September 14, 2009
Real Estate Finance Committee
Legislative Committee
This material is for discussion purposes only and has not been approved
by the Real Estate Finance, Legislative or Executive Committees or the
Board of Directors.
Issue:
Should C.A.R. sponsor legislation to change the rules for portability of
appraisals?
Action:
Optional
Options:
1. Do Nothing
2. Pursue non-legislative changes with lenders
3. Sponsor legislation to require appraisal to be "portable" as described
below;
4. Explore the issue with other interested groups and the Administration
and report back to the committees in January 2010
5. Other
Status / Summary
Existing California and federal laws
allow, but do not require, lenders to use a current appraisal to support a
mortgage even though that lender did not order the appraisal. Given the
increase in costs of appraisals and presumed increase in impartiality that
was to have resulted from the new HVCC (Home Valuation Code of Conduct)

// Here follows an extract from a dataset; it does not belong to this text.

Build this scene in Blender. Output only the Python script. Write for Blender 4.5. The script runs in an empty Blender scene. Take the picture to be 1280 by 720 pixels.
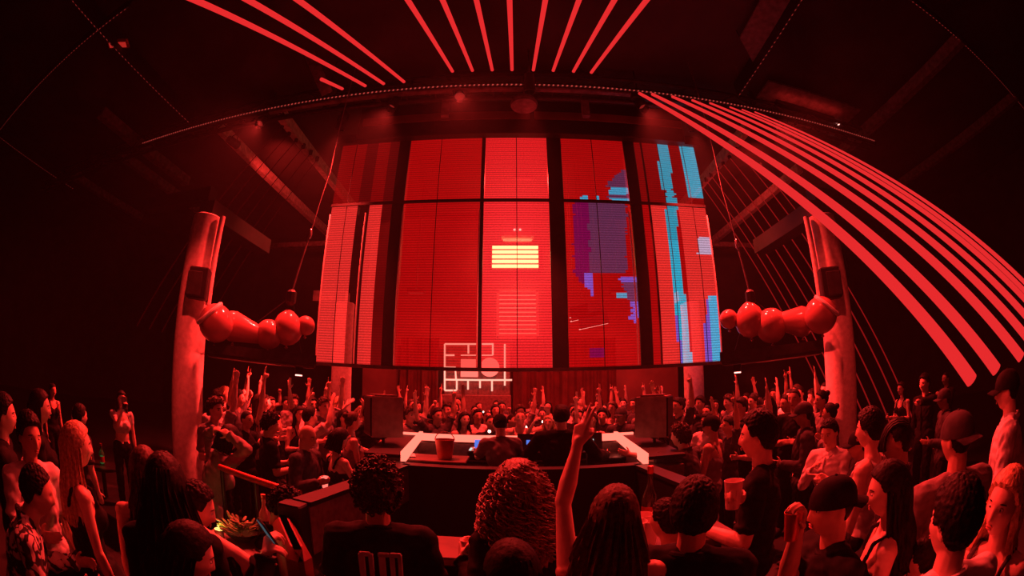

there have been suggestions that lenders should be required, rather than
simply allowed, to accept an appraisal that the lender did not order. It is
unclear whether or to what extent a lack of mandatory acceptance of an
appraisal from another lender's appraiser is a real problem for REALTORS
and their clients.
Discussion
Existing statutes governing
appraisals. Appraisals and appraisers are governed by a complex web of
regulatory and ethical standards, imposed by both federal and California
law. While the appraisal may factor into negotiations, the real reason for
the appraisal in the transaction is to protect the lender and ensure that
the property has adequate value to secure a loan. In fact, it has only been
within the past two decades (and because of C.A.R. legislative efforts)
that the borrower has even been entitled to receive a copy of
appraisal.
Appraisers are licensed in California only because the federal government,
as part of the response to the Savings and Loan collapse of the 1980s,
mandated that the states create programs to license and certify appraisers
that valued "federally related" loans. The requirement was really a
conclusion that the lenders could not be relied upon to protect their own
safety and soundness by picking and supervising capable appraisers, and
that an external regulator needed to license and oversee the appraisers. In
California, that entity is the Office of Real Estate Appraisers (OREA). The
basic license requires education, an exam passage and 2000 hours of
experience.
The lending meltdown of the last 18 months has resulted in yet another
level of appraiser regulation. Last year the Attorney General of New York
concluded that lenders and the GSEs (Government Sponsored Enterprises -
Fannie Mae, Freddie Mac) had made and sold inadequately secured loans and
thereby contributed to the crisis. Under threat of lawsuit, the Attorney
General got the GSEs to agree to abide by a new Home Valuation Code of
Conduct or HVCC, and agree not to buy loans that were not made in
compliance with the new code. Ironically, the HVCC is an admission that
almost 20 years of licensing and regulation by a state entity (at least in
New York) had failed to produce reliable appraisals. The HVCC has been very
controversial; it was designed to create a layer of insulation between the
loan originator or selling agent and the appraiser and thus avoid undue
influence as to valuation. Please see the accompanying Issues Briefing
Paper on Appraisal Management Companies for additional information.
Are Appraisals Fungible? The issue pre-supposes that appraisals are
so regulated that they have become a fungible (generic) product, and one is
as good as another. Put another way, the suggestion is that appraisal
valuation has been reduced from an art to a science, and thus a lender
should be satisfied with any licensed or certified appraiser's
report and not insist upon being able to ask for their own.
How important to REALTORS® is it to have a "portable" appraisal?
Practice questions include:
- How would having a portable appraisal improve the sales process?
- If a loan originator (loan agent) is "shopping" a borrower for financing
on a specific property, is it appropriate to allow the borrower's agent to
force prospective lenders to rely on the first appraisal performed?
-Would such a rule make lenders more likely or less likely to extend
credit?
- Appraisals have reportedly become more expensive, especially since the
imposition of the HVCC. How big a "real world" or practical effect would a
portable appraisal rule have on transactions?
What position will other lobbying entities take? Political
achievability is often determined as much by the relative strength of the
supporters and opponents as much as by the actual virtue of the
proposal.
Lender groups (California Bankers Association, California Mortgage
Bankers Association and consumer finance lender groups) are powerful
lobbying entities and well represented.
Appraiser groups and mortgage brokers are less powerful, but still
capable. It is likely that all of them will strongly oppose such a
bill.
Administration. It is unclear what position might be taken by
regulators (OREA, DRE, Department of Corporations, Department of Financial
Institutions), and what they will recommend to the Governor.
Should C.A.R. SPONSOR legislation to require portable appraisals?